## Problem details
Set down the whole listing verbatim.
▬▬▬
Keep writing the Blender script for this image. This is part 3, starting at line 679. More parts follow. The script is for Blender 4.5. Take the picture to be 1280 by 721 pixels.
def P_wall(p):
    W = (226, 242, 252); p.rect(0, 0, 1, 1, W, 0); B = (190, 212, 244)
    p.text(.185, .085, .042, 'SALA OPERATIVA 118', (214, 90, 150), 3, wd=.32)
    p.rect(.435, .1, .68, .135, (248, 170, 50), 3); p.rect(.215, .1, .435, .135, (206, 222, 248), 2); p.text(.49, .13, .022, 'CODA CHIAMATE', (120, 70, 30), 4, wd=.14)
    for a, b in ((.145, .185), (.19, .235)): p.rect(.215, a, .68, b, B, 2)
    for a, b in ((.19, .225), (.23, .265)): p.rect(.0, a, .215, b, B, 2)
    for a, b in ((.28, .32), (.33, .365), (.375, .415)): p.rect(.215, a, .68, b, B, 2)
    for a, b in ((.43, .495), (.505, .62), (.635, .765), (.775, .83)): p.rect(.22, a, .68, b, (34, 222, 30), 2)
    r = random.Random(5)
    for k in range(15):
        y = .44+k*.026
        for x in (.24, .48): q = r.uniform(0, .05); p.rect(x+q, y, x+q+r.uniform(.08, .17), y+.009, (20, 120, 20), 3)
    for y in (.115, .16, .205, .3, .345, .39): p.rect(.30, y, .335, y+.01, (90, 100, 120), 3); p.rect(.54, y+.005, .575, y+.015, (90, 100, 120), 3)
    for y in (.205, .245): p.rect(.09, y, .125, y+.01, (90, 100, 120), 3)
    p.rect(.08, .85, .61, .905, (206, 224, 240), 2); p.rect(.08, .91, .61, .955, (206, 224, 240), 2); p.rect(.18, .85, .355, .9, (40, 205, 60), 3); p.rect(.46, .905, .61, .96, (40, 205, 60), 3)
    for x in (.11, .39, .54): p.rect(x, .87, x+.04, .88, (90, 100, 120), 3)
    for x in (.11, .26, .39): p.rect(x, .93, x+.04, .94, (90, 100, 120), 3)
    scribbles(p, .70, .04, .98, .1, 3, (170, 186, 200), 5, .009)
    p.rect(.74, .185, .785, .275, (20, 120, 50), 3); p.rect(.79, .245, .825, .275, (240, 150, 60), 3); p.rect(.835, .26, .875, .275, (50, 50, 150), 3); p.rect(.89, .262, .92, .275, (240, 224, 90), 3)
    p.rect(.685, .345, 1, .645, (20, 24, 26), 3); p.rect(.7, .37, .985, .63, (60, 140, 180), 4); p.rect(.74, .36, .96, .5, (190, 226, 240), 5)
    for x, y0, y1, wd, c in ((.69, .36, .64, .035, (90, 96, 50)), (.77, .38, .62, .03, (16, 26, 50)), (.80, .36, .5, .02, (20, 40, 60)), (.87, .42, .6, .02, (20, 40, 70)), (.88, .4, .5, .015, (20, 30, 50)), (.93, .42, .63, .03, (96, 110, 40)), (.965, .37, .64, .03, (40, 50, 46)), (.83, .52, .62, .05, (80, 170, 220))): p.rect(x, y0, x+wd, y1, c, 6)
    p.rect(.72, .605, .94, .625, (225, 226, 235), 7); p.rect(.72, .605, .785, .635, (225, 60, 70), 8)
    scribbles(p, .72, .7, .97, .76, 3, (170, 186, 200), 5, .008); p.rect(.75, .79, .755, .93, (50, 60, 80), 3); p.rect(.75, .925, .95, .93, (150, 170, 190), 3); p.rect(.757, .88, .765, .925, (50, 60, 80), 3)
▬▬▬
## Output for this task
Keep writing the Blender script for this image. This is part 3, starting at line 679. More parts follow. The script is for Blender 4.5. Take the picture to be 1280 by 721 pixels.
def P_wall(p):
    W = (226, 242, 252); p.rect(0, 0, 1, 1, W, 0); B = (190, 212, 244)
    p.text(.185, .085, .042, 'SALA OPERATIVA 118', (214, 90, 150), 3, wd=.32)
    p.rect(.435, .1, .68, .135, (248, 170, 50), 3); p.rect(.215, .1, .435, .135, (206, 222, 248), 2); p.text(.49, .13, .022, 'CODA CHIAMATE', (120, 70, 30), 4, wd=.14)
    for a, b in ((.145, .185), (.19, .235)): p.rect(.215, a, .68, b, B, 2)
    for a, b in ((.19, .225), (.23, .265)): p.rect(.0, a, .215, b, B, 2)
    for a, b in ((.28, .32), (.33, .365), (.375, .415)): p.rect(.215, a, .68, b, B, 2)
    for a, b in ((.43, .495), (.505, .62), (.635, .765), (.775, .83)): p.rect(.22, a, .68, b, (34, 222, 30), 2)
    r = random.Random(5)
    for k in range(15):
        y = .44+k*.026
        for x in (.24, .48): q = r.uniform(0, .05); p.rect(x+q, y, x+q+r.uniform(.08, .17), y+.009, (20, 120, 20), 3)
    for y in (.115, .16, .205, .3, .345, .39): p.rect(.30, y, .335, y+.01, (90, 100, 120), 3); p.rect(.54, y+.005, .575, y+.015, (90, 100, 120), 3)
    for y in (.205, .245): p.rect(.09, y, .125, y+.01, (90, 100, 120), 3)
    p.rect(.08, .85, .61, .905, (206, 224, 240), 2); p.rect(.08, .91, .61, .955, (206, 224, 240), 2); p.rect(.18, .85, .355, .9, (40, 205, 60), 3); p.rect(.46, .905, .61, .96, (40, 205, 60), 3)
    for x in (.11, .39, .54): p.rect(x, .87, x+.04, .88, (90, 100, 120), 3)
    for x in (.11, .26, .39): p.rect(x, .93, x+.04, .94, (90, 100, 120), 3)
    scribbles(p, .70, .04, .98, .1, 3, (170, 186, 200), 5, .009)
    p.rect(.74, .185, .785, .275, (20, 120, 50), 3); p.rect(.79, .245, .825, .275, (240, 150, 60), 3); p.rect(.835, .26, .875, .275, (50, 50, 150), 3); p.rect(.89, .262, .92, .275, (240, 224, 90), 3)
    p.rect(.685, .345, 1, .645, (20, 24, 26), 3); p.rect(.7, .37, .985, .63, (60, 140, 180), 4); p.rect(.74, .36, .96, .5, (190, 226, 240), 5)
    for x, y0, y1, wd, c in ((.69, .36, .64, .035, (90, 96, 50)), (.77, .38, .62, .03, (16, 26, 50)), (.80, .36, .5, .02, (20, 40, 60)), (.87, .42, .6, .02, (20, 40, 70)), (.88, .4, .5, .015, (20, 30, 50)), (.93, .42, .63, .03, (96, 110, 40)), (.965, .37, .64, .03, (40, 50, 46)), (.83, .52, .62, .05, (80, 170, 220))): p.rect(x, y0, x+wd, y1, c, 6)
    p.rect(.72, .605, .94, .625, (225, 226, 235), 7); p.rect(.72, .605, .785, .635, (225, 60, 70), 8)
    scribbles(p, .72, .7, .97, .76, 3, (170, 186, 200), 5, .008); p.rect(.75, .79, .755, .93, (50, 60, 80), 3); p.rect(.75, .925, .95, .93, (150, 170, 190), 3); p.rect(.757, .88, .765, .925, (50, 60, 80), 3)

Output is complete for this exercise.